What is the significance of having a function reentrant in a single-threaded environment?
I understood that for a function to be reentrant it needs to be able to be interrupted, entered by another thread, and resume without having any undefined or undesired side effects.
I read this question Threadsafe vs re-entrant. But it's not clear how can this actually happen in code:
you can have reentrance problems in a single-threaded program if you use callbacks or recursive functions.

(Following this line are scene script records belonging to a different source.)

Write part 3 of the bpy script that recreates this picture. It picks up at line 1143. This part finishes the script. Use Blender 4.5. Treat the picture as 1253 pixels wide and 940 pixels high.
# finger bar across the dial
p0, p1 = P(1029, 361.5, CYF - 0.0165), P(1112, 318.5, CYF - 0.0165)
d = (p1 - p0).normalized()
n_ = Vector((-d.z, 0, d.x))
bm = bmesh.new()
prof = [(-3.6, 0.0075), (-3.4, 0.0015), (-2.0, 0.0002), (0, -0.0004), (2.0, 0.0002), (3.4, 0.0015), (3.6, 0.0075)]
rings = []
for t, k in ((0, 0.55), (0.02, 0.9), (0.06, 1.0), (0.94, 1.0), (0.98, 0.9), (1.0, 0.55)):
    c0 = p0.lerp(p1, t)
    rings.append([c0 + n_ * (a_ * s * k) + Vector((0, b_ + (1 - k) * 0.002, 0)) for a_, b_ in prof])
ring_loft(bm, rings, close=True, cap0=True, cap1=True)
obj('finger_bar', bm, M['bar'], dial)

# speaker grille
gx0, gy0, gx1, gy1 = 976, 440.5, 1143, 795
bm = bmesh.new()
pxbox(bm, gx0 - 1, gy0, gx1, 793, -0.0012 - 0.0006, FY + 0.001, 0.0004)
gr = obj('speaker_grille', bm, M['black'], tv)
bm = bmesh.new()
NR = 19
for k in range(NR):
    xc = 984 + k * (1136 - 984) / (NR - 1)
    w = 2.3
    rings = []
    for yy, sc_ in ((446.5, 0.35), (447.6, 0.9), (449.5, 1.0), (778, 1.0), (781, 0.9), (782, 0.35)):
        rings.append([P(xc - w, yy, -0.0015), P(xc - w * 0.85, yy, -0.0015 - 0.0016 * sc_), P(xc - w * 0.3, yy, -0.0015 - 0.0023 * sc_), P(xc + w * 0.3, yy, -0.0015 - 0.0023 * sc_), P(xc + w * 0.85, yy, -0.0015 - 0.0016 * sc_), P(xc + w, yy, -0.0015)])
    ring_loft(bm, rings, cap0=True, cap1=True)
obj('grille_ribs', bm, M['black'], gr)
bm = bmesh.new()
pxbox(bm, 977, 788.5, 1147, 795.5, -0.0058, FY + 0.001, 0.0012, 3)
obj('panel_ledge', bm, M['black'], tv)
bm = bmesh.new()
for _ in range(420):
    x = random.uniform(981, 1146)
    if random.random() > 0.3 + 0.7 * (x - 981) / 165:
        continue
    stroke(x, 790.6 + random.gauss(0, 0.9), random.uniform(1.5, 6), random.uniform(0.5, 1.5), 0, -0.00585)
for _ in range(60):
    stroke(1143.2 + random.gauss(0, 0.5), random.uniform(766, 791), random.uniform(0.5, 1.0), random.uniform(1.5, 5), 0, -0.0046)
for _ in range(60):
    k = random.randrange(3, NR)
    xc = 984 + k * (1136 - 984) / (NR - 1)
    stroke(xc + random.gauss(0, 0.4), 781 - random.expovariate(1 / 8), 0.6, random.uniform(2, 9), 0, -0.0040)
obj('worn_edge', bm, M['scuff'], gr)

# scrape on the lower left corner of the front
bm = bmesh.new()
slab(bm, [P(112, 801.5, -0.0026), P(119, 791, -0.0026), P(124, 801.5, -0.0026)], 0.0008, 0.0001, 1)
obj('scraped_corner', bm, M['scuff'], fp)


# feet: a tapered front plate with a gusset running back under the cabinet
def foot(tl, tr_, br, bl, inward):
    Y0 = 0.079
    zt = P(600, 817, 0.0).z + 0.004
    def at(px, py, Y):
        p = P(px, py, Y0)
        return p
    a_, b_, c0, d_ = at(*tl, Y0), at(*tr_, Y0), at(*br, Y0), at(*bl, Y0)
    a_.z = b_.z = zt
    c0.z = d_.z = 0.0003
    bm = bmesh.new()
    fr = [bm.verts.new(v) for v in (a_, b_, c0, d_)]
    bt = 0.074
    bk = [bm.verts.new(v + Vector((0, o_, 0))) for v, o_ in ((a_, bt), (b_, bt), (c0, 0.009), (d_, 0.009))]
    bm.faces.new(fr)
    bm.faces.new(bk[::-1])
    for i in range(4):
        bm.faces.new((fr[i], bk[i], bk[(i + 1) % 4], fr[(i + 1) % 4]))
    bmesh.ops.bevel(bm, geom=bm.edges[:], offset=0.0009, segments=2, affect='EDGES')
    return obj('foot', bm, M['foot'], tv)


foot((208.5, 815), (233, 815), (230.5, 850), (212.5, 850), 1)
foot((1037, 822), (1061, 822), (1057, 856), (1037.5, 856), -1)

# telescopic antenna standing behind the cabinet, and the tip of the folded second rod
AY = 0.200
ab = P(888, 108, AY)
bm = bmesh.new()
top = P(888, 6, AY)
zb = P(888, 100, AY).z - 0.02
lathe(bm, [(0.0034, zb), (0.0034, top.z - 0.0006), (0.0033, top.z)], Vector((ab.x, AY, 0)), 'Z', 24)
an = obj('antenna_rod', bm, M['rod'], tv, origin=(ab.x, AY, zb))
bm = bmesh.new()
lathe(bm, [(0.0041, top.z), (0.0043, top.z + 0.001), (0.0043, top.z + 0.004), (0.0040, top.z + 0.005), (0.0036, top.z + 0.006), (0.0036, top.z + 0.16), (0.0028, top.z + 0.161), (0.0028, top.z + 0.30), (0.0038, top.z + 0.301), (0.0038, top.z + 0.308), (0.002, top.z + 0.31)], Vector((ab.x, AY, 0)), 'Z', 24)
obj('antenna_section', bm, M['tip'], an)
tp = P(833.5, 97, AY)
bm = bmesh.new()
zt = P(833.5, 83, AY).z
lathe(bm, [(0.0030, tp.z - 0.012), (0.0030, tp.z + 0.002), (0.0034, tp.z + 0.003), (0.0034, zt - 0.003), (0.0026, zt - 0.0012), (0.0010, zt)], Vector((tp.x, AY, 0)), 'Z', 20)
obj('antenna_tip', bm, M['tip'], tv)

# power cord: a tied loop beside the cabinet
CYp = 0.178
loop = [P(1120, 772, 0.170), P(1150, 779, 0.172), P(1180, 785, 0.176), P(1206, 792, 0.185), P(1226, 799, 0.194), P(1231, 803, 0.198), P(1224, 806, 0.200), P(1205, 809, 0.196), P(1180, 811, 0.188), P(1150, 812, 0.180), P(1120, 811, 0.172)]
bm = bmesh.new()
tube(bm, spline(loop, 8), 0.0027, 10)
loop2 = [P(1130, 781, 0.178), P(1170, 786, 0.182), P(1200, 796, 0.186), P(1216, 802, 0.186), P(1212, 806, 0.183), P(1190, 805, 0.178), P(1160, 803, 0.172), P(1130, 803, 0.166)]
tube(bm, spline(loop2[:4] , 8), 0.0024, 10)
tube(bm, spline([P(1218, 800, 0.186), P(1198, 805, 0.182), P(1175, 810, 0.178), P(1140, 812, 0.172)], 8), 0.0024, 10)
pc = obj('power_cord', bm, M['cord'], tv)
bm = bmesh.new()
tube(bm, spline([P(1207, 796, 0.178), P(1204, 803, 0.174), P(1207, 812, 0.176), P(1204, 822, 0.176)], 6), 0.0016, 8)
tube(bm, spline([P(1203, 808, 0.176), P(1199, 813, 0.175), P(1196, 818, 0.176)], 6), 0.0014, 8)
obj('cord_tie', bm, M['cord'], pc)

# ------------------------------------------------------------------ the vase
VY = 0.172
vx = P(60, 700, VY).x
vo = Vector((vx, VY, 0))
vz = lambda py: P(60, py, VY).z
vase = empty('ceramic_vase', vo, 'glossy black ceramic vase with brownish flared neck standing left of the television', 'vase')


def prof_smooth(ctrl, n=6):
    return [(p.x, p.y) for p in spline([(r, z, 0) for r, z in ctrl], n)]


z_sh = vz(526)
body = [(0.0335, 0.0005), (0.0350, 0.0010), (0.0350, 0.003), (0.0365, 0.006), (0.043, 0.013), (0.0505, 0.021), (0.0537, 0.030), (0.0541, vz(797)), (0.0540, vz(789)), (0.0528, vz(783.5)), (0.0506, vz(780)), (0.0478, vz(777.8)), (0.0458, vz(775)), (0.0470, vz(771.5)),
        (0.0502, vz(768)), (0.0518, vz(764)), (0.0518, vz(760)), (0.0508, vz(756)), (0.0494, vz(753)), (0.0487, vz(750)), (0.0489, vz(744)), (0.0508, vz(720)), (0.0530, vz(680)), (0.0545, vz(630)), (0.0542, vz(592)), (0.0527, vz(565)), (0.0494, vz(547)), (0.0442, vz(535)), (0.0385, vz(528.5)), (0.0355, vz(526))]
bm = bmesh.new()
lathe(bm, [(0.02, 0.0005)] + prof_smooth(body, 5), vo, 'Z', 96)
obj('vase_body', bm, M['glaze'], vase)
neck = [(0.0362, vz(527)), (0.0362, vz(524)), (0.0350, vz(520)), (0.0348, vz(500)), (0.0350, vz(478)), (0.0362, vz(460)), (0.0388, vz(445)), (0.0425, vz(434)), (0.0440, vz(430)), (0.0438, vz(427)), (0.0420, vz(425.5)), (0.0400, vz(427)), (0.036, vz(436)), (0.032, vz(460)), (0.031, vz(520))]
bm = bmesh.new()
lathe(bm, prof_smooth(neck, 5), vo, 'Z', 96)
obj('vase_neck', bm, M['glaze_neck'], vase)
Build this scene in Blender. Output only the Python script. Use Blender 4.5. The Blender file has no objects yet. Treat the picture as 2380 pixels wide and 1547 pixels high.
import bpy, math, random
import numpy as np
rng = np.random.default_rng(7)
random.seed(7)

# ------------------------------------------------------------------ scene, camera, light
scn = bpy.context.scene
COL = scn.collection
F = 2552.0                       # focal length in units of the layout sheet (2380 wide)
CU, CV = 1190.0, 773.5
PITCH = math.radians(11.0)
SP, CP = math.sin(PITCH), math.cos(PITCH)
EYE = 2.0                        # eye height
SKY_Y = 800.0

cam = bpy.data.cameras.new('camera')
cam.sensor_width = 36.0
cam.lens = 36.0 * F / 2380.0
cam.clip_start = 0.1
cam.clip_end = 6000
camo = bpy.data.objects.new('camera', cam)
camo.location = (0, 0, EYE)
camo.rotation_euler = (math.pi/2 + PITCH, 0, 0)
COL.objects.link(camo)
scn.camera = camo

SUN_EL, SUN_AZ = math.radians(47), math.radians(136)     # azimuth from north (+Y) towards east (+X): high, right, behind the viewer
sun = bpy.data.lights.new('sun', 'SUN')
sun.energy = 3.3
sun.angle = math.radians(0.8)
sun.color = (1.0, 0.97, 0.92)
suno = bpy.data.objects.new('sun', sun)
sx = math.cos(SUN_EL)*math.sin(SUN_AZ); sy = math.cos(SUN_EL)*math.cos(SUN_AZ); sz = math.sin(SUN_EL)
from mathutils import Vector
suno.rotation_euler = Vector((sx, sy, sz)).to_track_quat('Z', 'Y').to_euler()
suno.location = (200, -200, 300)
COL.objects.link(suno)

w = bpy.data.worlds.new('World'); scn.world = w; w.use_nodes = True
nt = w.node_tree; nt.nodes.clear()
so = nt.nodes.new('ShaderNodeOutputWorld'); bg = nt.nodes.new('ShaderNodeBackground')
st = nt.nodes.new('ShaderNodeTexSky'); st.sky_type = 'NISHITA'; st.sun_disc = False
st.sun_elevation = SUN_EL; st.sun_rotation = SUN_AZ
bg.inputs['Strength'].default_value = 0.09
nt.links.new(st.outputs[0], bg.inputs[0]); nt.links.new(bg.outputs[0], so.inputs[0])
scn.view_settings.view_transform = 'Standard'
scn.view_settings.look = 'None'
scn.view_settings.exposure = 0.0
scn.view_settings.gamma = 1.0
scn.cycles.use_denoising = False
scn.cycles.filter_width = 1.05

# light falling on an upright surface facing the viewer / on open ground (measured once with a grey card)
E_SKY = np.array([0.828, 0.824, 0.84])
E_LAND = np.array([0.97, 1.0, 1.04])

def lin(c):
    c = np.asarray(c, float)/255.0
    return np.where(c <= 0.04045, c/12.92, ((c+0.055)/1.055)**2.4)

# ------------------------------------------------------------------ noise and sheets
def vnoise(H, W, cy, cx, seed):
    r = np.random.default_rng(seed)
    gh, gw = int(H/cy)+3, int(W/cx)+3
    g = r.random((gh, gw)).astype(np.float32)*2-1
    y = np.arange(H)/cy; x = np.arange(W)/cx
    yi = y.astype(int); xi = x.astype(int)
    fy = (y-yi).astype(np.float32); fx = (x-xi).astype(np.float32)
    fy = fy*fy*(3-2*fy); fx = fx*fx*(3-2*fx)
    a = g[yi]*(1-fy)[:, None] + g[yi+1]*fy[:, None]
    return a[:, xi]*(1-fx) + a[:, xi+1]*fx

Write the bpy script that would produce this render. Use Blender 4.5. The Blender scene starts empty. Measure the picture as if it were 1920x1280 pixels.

Suppose we put multi-threading aside. This function can be said to be non re-entrant:
void bar() {
static bool inside_function;
inside_function = true;
assert (inside_function == true)
inside_function = false;
}
Without recursion and callbacks this isn't an issue. Though once you add recursion the non-re-entrancy of the function matters:
void foo(bool repeat = true) {
static bool inside_function;
inside_function = true;
if (repeat) foo(false);
// do some stuff
// assert( inside_function == true )
std::cout << inside_function << "\n";
inside_function = false;
}
Suppose do some stuff
depends on inside_function == true
, then this recursion fails (output is 1 0
). Note that this is a contrived example for illustration and with callbacks the issue is not always that obvious:
struct Foo {
bool inside = false;
void operator()(Foo& f,bool call = true) {
inside = true;
if(call) f(*this,false);
std::cout << "inside operator() : " << inside << "\n";
if (inside == false) std::cout << "something went wrong !!!\n";
inside = false;
}
};
int main() {
Foo f;
f(f);
}
Output:
inside operator() : 1
inside operator() : 0
something went wrong !!!
In a single threaded environment thread-safety is not an issue, but re-entrancy is when recursion or callbacks are used.